## Set problem
Only the lines from the start of the material through the line containing "dark=(110, 70, 24))" are to be extracted, exactly as they appear.

## Recorded data
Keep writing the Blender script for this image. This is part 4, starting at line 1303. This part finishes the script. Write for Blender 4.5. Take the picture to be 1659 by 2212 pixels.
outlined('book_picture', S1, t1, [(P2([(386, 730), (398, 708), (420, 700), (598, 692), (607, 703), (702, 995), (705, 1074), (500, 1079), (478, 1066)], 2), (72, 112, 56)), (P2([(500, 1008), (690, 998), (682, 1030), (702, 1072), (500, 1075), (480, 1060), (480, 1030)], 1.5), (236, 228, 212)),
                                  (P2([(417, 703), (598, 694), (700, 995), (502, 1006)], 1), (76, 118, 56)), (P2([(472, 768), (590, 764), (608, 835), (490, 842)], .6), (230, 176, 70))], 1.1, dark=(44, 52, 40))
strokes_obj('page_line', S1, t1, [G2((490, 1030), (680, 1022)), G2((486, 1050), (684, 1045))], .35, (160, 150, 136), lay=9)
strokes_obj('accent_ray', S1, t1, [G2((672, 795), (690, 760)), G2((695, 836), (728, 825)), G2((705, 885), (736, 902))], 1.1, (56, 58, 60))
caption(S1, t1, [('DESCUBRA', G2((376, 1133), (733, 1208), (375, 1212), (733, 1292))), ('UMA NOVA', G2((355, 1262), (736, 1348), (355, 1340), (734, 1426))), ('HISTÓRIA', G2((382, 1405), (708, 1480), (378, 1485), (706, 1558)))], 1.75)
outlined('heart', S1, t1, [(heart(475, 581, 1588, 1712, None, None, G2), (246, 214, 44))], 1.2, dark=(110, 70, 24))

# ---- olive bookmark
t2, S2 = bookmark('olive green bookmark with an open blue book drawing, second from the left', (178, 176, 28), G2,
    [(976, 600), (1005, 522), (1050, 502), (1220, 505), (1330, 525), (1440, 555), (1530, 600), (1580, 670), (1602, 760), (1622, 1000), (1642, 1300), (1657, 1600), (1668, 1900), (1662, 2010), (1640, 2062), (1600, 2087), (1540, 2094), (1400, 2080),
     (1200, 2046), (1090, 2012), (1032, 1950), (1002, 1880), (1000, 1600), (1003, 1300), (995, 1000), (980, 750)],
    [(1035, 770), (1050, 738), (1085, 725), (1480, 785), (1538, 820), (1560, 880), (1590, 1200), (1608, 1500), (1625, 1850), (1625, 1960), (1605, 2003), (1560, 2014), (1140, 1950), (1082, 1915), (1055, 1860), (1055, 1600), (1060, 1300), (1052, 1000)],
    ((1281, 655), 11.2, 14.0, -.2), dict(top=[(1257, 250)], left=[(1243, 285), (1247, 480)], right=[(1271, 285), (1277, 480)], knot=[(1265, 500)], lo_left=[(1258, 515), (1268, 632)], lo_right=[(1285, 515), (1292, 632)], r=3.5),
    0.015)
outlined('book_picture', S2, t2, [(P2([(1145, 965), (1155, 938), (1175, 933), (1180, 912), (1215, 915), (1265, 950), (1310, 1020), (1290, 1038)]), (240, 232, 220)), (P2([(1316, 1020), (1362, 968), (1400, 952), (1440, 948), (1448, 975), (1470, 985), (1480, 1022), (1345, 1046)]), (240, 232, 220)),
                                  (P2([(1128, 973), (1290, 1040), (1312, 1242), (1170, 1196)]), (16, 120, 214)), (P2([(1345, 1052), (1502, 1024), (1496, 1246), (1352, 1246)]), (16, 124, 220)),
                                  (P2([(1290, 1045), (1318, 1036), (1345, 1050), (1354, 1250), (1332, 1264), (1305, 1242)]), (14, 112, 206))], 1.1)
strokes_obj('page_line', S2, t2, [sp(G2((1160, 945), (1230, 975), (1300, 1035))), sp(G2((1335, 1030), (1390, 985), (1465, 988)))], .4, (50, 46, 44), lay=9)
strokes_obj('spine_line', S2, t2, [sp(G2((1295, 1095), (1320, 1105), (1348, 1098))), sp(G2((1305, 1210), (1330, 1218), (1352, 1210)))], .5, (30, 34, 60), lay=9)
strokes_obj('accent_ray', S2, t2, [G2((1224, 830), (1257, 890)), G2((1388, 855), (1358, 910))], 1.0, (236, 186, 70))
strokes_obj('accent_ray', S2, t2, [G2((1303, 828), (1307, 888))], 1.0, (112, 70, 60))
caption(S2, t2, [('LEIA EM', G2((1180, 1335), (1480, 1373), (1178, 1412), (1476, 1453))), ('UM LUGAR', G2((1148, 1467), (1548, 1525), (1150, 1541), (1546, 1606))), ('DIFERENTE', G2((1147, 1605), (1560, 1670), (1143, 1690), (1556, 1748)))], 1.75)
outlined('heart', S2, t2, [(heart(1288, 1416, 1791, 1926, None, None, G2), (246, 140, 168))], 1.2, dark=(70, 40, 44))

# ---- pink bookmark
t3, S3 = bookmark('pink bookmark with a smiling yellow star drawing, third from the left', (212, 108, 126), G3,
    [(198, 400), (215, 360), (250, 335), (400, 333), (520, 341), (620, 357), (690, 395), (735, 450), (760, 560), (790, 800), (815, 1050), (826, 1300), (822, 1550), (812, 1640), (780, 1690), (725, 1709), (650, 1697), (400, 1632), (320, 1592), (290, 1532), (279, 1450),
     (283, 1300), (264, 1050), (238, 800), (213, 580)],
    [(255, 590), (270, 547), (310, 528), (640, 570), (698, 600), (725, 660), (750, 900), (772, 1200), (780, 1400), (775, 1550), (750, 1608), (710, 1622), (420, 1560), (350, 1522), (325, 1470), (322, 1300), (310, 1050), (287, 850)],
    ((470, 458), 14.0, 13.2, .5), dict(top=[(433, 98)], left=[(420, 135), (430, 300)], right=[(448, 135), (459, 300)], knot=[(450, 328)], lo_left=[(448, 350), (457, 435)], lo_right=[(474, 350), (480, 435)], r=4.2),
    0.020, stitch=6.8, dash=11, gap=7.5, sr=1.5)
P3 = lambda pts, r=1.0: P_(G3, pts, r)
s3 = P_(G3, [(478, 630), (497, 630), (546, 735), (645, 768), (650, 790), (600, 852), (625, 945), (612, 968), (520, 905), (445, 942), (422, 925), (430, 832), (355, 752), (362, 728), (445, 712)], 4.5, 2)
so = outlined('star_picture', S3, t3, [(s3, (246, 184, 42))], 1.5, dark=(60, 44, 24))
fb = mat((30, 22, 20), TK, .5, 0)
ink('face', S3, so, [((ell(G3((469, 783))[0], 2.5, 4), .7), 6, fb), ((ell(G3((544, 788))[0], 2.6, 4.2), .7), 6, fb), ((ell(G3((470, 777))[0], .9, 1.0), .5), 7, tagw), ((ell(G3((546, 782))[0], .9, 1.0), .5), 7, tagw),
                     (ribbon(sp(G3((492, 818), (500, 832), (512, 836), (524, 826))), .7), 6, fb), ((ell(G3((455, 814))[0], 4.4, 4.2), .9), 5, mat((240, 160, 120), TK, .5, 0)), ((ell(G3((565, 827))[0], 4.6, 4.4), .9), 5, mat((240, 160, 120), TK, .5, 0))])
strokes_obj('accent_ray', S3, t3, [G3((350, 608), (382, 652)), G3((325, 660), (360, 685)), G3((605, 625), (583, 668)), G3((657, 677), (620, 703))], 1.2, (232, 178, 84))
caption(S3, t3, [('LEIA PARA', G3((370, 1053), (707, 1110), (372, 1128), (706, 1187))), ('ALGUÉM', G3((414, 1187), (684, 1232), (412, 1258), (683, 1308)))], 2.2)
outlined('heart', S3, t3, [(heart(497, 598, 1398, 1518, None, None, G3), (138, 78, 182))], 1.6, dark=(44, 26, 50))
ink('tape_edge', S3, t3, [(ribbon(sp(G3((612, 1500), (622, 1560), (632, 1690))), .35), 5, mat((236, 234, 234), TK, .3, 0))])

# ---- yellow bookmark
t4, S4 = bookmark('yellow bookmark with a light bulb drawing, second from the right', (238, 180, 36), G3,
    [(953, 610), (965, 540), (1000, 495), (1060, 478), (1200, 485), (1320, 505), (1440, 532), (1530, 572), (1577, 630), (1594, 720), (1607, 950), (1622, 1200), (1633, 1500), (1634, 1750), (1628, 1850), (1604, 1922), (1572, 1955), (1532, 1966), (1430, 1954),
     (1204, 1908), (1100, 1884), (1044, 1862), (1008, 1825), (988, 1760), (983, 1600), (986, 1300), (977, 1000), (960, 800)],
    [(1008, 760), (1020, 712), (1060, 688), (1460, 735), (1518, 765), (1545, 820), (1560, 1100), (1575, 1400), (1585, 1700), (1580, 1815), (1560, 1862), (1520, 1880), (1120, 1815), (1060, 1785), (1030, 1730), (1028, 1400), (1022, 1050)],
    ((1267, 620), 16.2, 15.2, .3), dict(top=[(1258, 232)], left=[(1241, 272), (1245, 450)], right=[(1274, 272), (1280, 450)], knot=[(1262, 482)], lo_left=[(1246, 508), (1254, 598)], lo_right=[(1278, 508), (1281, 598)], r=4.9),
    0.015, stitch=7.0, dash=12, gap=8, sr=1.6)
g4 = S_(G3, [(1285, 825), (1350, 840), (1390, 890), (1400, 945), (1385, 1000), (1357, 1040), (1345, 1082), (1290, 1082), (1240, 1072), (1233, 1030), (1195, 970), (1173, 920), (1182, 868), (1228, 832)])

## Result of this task
Keep writing the Blender script for this image. This is part 4, starting at line 1303. This part finishes the script. Write for Blender 4.5. Take the picture to be 1659 by 2212 pixels.
outlined('book_picture', S1, t1, [(P2([(386, 730), (398, 708), (420, 700), (598, 692), (607, 703), (702, 995), (705, 1074), (500, 1079), (478, 1066)], 2), (72, 112, 56)), (P2([(500, 1008), (690, 998), (682, 1030), (702, 1072), (500, 1075), (480, 1060), (480, 1030)], 1.5), (236, 228, 212)),
                                  (P2([(417, 703), (598, 694), (700, 995), (502, 1006)], 1), (76, 118, 56)), (P2([(472, 768), (590, 764), (608, 835), (490, 842)], .6), (230, 176, 70))], 1.1, dark=(44, 52, 40))
strokes_obj('page_line', S1, t1, [G2((490, 1030), (680, 1022)), G2((486, 1050), (684, 1045))], .35, (160, 150, 136), lay=9)
strokes_obj('accent_ray', S1, t1, [G2((672, 795), (690, 760)), G2((695, 836), (728, 825)), G2((705, 885), (736, 902))], 1.1, (56, 58, 60))
caption(S1, t1, [('DESCUBRA', G2((376, 1133), (733, 1208), (375, 1212), (733, 1292))), ('UMA NOVA', G2((355, 1262), (736, 1348), (355, 1340), (734, 1426))), ('HISTÓRIA', G2((382, 1405), (708, 1480), (378, 1485), (706, 1558)))], 1.75)
outlined('heart', S1, t1, [(heart(475, 581, 1588, 1712, None, None, G2), (246, 214, 44))], 1.2, dark=(110, 70, 24))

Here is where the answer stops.